## Dataset excerpt
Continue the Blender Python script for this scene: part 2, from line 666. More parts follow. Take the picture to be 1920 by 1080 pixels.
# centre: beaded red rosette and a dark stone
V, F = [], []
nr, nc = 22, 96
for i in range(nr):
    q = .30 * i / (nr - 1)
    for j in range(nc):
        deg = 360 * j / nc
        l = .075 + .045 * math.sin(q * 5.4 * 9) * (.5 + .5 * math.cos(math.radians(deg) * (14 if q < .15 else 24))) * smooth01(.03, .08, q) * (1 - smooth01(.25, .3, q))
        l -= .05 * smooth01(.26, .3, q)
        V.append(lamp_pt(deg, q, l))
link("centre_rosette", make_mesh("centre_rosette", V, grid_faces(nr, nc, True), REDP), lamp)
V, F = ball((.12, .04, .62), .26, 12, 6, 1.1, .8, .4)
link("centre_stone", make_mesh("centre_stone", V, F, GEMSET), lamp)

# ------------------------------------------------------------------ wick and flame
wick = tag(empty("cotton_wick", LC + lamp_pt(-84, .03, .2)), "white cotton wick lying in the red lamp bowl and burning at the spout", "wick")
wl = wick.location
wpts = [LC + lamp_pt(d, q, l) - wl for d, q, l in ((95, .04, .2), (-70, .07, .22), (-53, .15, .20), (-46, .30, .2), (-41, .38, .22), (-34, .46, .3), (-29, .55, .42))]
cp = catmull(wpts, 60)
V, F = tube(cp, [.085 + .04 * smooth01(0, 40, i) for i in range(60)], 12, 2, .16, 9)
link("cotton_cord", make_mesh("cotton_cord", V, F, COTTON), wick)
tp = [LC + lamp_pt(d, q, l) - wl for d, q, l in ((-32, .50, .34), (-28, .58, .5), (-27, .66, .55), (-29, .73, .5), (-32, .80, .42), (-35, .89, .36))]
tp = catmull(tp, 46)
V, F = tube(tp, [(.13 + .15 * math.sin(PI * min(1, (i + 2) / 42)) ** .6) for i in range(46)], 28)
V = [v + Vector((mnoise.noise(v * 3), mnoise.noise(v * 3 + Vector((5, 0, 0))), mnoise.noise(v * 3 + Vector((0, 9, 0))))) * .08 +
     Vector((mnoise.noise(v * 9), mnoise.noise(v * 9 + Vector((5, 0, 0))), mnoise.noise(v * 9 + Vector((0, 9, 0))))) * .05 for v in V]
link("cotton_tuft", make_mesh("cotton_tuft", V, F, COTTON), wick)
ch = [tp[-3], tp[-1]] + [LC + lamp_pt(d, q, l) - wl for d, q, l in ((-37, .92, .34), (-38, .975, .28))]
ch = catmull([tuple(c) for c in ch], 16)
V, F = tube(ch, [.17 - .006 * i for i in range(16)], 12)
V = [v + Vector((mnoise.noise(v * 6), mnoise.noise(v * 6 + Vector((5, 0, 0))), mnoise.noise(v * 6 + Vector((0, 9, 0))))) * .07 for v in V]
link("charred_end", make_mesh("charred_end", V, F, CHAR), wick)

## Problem
Restate the listing exactly, starting at its first line and ending at the line where "F, GEMSET), lamp)" occurs; include both and no other lines.

## Output for this task
Continue the Blender Python script for this scene: part 2, from line 666. More parts follow. Take the picture to be 1920 by 1080 pixels.
# centre: beaded red rosette and a dark stone
V, F = [], []
nr, nc = 22, 96
for i in range(nr):
    q = .30 * i / (nr - 1)
    for j in range(nc):
        deg = 360 * j / nc
        l = .075 + .045 * math.sin(q * 5.4 * 9) * (.5 + .5 * math.cos(math.radians(deg) * (14 if q < .15 else 24))) * smooth01(.03, .08, q) * (1 - smooth01(.25, .3, q))
        l -= .05 * smooth01(.26, .3, q)
        V.append(lamp_pt(deg, q, l))
link("centre_rosette", make_mesh("centre_rosette", V, grid_faces(nr, nc, True), REDP), lamp)
V, F = ball((.12, .04, .62), .26, 12, 6, 1.1, .8, .4)
link("centre_stone", make_mesh("centre_stone", V, F, GEMSET), lamp)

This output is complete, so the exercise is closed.